What to produce: Return only the lines from the top of the material through the line marked by "structure(mb.build('trim_2', M['white_metal']), 'thin", unaltered.

********

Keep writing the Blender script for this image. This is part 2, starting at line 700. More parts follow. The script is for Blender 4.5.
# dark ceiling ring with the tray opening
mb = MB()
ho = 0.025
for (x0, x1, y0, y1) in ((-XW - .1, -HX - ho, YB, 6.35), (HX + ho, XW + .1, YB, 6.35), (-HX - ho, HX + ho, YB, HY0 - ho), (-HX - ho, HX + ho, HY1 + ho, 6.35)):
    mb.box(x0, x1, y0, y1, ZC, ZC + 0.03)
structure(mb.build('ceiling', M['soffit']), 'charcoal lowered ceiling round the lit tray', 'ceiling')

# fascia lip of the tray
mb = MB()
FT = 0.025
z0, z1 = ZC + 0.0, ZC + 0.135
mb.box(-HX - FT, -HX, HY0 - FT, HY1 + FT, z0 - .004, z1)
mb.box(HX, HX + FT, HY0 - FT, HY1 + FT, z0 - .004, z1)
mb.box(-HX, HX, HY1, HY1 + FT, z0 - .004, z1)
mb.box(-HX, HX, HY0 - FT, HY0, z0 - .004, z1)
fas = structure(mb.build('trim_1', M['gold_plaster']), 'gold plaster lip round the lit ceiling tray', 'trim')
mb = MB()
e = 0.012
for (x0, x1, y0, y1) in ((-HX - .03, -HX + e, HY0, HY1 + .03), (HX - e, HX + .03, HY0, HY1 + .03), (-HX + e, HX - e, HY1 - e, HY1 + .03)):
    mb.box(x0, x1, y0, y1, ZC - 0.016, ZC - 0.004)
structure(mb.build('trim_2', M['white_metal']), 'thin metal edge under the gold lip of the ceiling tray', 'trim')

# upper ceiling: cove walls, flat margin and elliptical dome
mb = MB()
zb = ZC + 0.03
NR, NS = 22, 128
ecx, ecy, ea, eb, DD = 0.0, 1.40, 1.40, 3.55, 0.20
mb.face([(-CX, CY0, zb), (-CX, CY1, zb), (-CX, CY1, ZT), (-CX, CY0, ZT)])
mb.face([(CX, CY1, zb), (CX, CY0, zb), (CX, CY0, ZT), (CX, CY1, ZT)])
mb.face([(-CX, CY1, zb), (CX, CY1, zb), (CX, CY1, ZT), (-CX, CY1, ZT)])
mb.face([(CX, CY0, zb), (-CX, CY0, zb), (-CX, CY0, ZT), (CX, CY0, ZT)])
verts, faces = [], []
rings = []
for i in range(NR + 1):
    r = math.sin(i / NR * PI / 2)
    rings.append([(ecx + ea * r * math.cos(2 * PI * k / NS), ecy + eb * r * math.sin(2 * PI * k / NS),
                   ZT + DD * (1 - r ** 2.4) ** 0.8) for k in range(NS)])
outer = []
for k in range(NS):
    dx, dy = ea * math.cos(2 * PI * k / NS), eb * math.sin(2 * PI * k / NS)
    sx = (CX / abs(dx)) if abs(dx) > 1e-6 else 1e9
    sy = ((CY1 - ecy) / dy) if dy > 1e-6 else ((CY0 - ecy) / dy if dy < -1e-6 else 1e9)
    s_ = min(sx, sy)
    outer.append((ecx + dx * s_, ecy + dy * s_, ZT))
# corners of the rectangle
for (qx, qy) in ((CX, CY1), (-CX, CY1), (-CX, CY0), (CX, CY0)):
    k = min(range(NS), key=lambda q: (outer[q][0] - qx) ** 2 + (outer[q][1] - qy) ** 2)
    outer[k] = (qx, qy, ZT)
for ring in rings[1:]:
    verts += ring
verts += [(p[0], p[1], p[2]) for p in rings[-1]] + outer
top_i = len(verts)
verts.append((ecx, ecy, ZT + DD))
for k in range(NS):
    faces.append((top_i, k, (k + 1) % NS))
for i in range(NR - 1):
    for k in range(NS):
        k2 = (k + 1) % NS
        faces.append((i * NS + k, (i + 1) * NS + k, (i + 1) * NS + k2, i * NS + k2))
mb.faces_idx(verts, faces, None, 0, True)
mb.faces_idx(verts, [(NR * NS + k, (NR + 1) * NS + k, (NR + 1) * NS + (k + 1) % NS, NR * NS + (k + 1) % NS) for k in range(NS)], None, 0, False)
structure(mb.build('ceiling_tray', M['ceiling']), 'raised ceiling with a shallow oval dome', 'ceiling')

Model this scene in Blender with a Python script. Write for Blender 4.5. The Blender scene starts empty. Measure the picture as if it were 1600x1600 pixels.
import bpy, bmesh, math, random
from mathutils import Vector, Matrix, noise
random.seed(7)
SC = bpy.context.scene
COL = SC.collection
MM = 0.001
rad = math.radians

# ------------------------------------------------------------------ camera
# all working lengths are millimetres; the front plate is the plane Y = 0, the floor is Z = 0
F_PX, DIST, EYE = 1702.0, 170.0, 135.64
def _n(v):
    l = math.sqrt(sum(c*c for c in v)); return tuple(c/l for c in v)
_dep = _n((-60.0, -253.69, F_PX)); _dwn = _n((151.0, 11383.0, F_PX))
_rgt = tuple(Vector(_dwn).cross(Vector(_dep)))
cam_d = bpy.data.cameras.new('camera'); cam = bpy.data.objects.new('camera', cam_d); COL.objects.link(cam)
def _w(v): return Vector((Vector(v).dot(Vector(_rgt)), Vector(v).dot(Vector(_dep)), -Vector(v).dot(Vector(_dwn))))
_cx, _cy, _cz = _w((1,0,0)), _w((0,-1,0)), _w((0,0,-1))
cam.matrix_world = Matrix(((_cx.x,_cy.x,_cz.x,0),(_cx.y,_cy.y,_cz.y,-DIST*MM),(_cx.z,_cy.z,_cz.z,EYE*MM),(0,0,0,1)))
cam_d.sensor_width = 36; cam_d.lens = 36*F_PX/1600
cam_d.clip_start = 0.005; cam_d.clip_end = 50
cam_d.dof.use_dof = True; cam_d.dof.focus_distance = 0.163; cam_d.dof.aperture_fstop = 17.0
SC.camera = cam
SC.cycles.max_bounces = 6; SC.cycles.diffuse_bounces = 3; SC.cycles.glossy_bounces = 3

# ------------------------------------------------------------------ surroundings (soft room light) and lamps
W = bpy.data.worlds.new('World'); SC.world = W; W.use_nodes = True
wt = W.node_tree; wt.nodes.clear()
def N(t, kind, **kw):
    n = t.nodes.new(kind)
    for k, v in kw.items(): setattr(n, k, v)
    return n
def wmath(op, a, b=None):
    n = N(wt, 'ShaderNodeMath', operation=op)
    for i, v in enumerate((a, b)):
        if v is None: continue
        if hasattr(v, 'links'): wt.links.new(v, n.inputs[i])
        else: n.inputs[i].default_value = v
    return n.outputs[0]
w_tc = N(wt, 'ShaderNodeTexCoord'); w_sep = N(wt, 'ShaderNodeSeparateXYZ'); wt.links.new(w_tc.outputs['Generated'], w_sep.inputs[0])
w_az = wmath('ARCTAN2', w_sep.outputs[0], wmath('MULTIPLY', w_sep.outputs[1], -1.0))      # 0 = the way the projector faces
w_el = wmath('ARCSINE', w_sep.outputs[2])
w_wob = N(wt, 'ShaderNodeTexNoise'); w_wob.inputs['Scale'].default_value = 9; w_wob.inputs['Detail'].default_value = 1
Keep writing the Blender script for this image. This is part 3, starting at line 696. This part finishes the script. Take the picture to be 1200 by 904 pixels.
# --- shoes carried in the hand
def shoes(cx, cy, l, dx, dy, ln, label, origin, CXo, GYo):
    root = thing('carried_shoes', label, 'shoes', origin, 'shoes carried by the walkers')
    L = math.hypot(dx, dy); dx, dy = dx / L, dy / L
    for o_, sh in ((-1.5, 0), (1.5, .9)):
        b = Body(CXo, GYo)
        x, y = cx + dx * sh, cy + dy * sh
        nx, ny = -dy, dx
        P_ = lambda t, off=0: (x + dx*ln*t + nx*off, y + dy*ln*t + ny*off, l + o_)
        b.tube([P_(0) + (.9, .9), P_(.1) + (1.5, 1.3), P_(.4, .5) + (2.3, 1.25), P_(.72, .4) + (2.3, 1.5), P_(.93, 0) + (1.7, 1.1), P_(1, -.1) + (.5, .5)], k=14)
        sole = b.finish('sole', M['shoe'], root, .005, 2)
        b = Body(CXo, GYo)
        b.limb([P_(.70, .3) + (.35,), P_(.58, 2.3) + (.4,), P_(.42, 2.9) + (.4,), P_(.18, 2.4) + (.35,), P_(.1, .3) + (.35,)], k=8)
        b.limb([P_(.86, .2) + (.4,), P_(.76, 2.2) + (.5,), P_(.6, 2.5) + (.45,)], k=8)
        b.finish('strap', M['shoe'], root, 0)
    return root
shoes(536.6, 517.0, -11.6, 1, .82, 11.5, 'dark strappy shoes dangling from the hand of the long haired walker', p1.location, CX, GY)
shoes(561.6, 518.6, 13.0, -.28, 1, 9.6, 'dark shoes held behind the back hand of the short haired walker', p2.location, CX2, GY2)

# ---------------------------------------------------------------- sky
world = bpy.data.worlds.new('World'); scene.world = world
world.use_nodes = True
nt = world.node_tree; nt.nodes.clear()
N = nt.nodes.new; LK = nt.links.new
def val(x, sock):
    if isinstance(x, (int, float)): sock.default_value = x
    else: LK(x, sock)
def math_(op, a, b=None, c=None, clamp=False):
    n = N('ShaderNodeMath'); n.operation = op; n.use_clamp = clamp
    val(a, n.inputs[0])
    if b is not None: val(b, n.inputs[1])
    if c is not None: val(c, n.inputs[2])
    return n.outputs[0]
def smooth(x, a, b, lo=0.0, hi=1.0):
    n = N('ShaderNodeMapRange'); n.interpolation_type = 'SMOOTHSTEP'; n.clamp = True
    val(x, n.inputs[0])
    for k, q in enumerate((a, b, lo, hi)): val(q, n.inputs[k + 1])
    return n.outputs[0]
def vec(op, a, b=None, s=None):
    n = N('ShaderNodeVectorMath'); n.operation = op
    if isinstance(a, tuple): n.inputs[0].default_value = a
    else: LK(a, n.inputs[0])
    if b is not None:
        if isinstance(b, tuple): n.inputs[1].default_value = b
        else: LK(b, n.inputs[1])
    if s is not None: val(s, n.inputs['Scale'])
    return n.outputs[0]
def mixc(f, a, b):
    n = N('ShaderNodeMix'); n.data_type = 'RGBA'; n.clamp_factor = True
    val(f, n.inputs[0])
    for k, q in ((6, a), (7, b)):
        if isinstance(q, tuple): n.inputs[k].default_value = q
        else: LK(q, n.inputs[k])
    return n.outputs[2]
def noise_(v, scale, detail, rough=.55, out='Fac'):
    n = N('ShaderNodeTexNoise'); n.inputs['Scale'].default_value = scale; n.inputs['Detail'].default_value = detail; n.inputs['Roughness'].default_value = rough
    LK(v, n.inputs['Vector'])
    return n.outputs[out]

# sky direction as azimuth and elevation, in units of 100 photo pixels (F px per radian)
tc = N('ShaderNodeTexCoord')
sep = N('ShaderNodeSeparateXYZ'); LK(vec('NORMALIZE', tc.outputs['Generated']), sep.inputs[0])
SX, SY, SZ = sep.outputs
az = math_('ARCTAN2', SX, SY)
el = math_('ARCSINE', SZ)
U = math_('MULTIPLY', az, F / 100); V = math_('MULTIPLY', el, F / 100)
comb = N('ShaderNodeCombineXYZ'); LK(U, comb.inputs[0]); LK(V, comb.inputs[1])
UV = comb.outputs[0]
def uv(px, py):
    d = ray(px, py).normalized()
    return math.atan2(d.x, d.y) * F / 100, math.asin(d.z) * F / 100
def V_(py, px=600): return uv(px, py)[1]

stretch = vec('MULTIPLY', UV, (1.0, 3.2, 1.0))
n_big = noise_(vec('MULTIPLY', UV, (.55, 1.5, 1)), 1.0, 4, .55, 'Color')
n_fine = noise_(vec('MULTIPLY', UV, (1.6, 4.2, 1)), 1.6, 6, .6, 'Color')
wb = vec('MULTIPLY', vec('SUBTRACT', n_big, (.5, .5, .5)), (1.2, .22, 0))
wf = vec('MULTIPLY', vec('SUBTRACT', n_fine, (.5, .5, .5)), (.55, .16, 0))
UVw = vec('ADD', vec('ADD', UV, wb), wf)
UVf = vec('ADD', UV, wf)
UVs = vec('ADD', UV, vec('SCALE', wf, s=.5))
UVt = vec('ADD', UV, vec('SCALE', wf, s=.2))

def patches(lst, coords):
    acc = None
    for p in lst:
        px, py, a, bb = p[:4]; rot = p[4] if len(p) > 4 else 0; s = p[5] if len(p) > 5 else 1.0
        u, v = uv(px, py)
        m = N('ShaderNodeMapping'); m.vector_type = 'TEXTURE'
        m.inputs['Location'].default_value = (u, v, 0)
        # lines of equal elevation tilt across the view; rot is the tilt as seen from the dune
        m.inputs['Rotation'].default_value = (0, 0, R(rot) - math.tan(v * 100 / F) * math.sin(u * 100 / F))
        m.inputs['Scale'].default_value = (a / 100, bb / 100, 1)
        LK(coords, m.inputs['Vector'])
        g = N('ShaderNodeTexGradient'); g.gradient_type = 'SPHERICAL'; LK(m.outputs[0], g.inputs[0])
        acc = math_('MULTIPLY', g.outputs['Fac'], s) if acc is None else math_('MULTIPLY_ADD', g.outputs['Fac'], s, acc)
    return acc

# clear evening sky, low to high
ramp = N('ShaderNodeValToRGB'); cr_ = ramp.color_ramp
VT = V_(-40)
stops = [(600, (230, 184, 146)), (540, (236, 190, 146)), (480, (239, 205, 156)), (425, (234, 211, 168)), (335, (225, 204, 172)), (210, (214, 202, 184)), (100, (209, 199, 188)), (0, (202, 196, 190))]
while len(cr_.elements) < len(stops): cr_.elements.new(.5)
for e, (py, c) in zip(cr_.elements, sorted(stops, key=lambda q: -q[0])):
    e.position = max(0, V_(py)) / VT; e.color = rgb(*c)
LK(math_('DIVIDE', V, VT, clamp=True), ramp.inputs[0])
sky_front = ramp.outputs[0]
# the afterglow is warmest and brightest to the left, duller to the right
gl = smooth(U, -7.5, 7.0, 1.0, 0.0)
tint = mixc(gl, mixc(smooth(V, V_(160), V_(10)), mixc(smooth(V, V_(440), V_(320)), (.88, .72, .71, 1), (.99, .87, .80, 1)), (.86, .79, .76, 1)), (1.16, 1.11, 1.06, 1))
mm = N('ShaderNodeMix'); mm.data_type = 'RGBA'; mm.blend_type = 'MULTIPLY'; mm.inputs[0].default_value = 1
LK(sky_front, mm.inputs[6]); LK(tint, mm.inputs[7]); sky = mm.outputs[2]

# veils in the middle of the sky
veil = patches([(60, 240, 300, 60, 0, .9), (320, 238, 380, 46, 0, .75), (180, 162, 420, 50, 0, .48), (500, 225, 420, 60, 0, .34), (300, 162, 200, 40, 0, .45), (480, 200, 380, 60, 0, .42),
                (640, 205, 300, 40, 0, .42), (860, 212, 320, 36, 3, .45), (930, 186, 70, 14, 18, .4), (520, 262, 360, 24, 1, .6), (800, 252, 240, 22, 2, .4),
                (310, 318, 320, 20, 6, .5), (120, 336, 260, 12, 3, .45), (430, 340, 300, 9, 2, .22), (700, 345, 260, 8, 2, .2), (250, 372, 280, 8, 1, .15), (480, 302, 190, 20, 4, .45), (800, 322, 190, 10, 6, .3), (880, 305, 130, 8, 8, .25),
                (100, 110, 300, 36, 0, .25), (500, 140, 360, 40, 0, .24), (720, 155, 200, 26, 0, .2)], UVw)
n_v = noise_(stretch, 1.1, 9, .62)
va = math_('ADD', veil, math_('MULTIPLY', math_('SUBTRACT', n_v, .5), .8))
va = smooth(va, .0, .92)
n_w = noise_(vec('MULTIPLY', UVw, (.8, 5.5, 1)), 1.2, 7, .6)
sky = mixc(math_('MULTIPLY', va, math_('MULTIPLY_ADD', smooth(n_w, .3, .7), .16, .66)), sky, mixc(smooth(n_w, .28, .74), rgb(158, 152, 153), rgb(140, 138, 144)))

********

Task solution:
Keep writing the Blender script for this image. This is part 2, starting at line 700. More parts follow. The script is for Blender 4.5.
# dark ceiling ring with the tray opening
mb = MB()
ho = 0.025
for (x0, x1, y0, y1) in ((-XW - .1, -HX - ho, YB, 6.35), (HX + ho, XW + .1, YB, 6.35), (-HX - ho, HX + ho, YB, HY0 - ho), (-HX - ho, HX + ho, HY1 + ho, 6.35)):
    mb.box(x0, x1, y0, y1, ZC, ZC + 0.03)
structure(mb.build('ceiling', M['soffit']), 'charcoal lowered ceiling round the lit tray', 'ceiling')

# fascia lip of the tray
mb = MB()
FT = 0.025
z0, z1 = ZC + 0.0, ZC + 0.135
mb.box(-HX - FT, -HX, HY0 - FT, HY1 + FT, z0 - .004, z1)
mb.box(HX, HX + FT, HY0 - FT, HY1 + FT, z0 - .004, z1)
mb.box(-HX, HX, HY1, HY1 + FT, z0 - .004, z1)
mb.box(-HX, HX, HY0 - FT, HY0, z0 - .004, z1)
fas = structure(mb.build('trim_1', M['gold_plaster']), 'gold plaster lip round the lit ceiling tray', 'trim')
mb = MB()
e = 0.012
for (x0, x1, y0, y1) in ((-HX - .03, -HX + e, HY0, HY1 + .03), (HX - e, HX + .03, HY0, HY1 + .03), (-HX + e, HX - e, HY1 - e, HY1 + .03)):
    mb.box(x0, x1, y0, y1, ZC - 0.016, ZC - 0.004)
structure(mb.build('trim_2', M['white_metal']), 'thin metal edge under the gold lip of the ceiling tray', 'trim')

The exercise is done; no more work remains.